On imagine facilement un groupe de recherche l’utilisant pour construire une réflexion autour de représentations picturales, pour élaborer une édition critique d’un manuscrit, pour situer spatialement (sur une carte) les différents collaborateurs à un projet… Il suffit d’avoir un peu d’imagination!

Description du projet donnée par Lily Diaz-Kommonen, dans un message diffusé sur Humanist :

ImaNote – (Image and Map Annotation Notebook) is a web-based multi-user tool that allows you, and your friends, to display a high-resolution image or a collection of images online and add annotations and links to them. You simply mark an area on an image (e.g. a map) and write an annotation related to the point.

You can keep track of the annotations using RSS (Really Simple Syndication) or link to them from your own blog/web site/email. The links lead right to the points in the image.

The user management features include resetting lost passwords and account email verification. Through the group management features you can create communities that share images and publish annotations.
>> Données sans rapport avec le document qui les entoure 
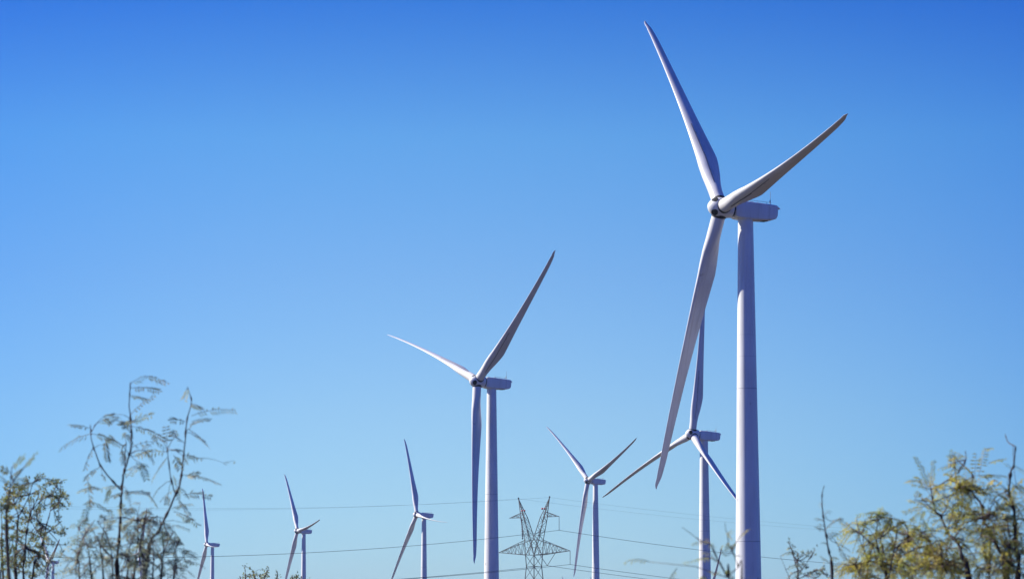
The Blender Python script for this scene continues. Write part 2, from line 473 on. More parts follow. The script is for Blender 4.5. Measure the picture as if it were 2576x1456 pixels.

ImaNote is Open Source and Free Software released under the GNU General Public Licence (GPL).

ImaNote is a Zope product, written in Python, with a javascript-enhanced interface. Zope and ImaNote run on almost all Operating Systems (GNU/Linux, MacOS X, *BSD, etc.) and Microsoft Windows. It currently works with most modern browsers including Mozilla Firefox, IE7 and Opera.

Imanote was developed as a collaboration between the Systems of Representation and the Learning Environments research groups of the Media Lab at the University of Art and Design Helsinki, Finland.